Why the Consensus Doubled: From 27 Bcf to 62 Bcf
The massive upward revision from Sunday's 27 Bcf Estimize consensus to NGI's 62 Bcf forecast reflects three factors that became clearer Monday through Tuesday:
- Mild Weather Confirmed: The GFS and ECMWF weather model runs updated Monday confirmed that the week ending April 10 was materially milder than initially expected. Heating degree days (HDDs) across the Lower 48 came in near zero, while cooling degree days (CDDs) were minimal outside of far South Texas. This low thermal demand freed gas for storage.
- LNG Maintenance Window: Feedgas deliveries to LNG export terminals dipped from the prior week's 13.4 Bcf/day record to approximately 12.8 Bcf/day due to brief maintenance at one Gulf Coast facility. Each 0.5 Bcf/day reduction in LNG feedgas frees approximately 3.5 Bcf/week for domestic injection.
- Robust Production: Dry gas production held steady near 104.5 Bcf/day. The combination of sustained production, reduced LNG demand, and minimal weather-driven consumption created ideal injection conditions.
Storage Surplus Analysis
If the 62 Bcf injection materializes, total working gas would reach approximately 1,973 Bcf — now 122 Bcf above the five-year average for this time of year. To put this in context:
- The surplus was 87 Bcf above average last week (post-50 Bcf build).
- The surplus widened by 35 Bcf in a single week — the fastest expansion rate of the 2026 injection season.
- At this pace, end-of-injection-season storage (late October) could reach 3,600-3,700 Bcf, which would be the most comfortable pre-winter level since 2020.
This surplus trajectory is structurally bearish for Henry Hub through mid-summer. Without a sustained heat wave that drives power burn above 40 Bcf/day (the June-August average is typically 38-42 Bcf/day), there is no demand-side catalyst to tighten the market.
Henry Hub at $2.58: The Procurement Math
For commercial electricity buyers in gas-dependent ISO markets, Henry Hub at $2.58/MMBtu translates directly to marginal generation costs:
- Combined Cycle Gas Turbine (7,000 Btu/kWh heat rate): $2.58 × 7.0 = $18.06/MWh fuel cost
- Simple Cycle Peaker (10,000 Btu/kWh heat rate): $2.58 × 10.0 = $25.80/MWh fuel cost
- Adding VOM and emissions costs: All-in marginal cost of $28-$35/MWh for efficient units
This means wholesale electricity prices in gas-dependent markets should be trading in the $28-$35/MWh range during off-peak hours — and commercial supply rates reflecting this environment should be available at 6-8¢/kWh all-in for buyers with favorable load shapes in PJM, ERCOT, and MISO.
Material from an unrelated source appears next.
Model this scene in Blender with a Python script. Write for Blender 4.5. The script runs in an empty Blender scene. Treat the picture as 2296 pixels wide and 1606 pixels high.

Commercial Buyer Action Items
- Request Updated Quotes Today: If your current supply contract expires in Q3 or Q4 2026, contact your gas supplier or electricity REP for updated 12-24 month pricing. The $2.58 spot anchor and bearish forward curve create leverage for aggressive negotiation.
- Layer Your Procurement: Don't go all-in at one price point. Lock 50% of anticipated volume now at $2.58-based pricing, then layer the remaining 50% over the next 4-6 weeks. If prices drop further, you capture additional savings. If they bounce, you've locked favorable base pricing.
- New England Basis Alert: With Henry Hub at $2.58 and spring Algonquin basis near $0.20, effective delivered gas costs in New England are below $2.80/MMBtu — the cheapest since winter 2024. ISO-NE commercial electricity rates should reflect this within 1-2 billing cycles.
- Watch Thursday Morning: If the actual EIA number exceeds 62 Bcf — signaling even greater oversupply — Henry Hub could test $2.45-$2.50 support. Have your procurement team ready to execute same-day if a bearish surprise materializes.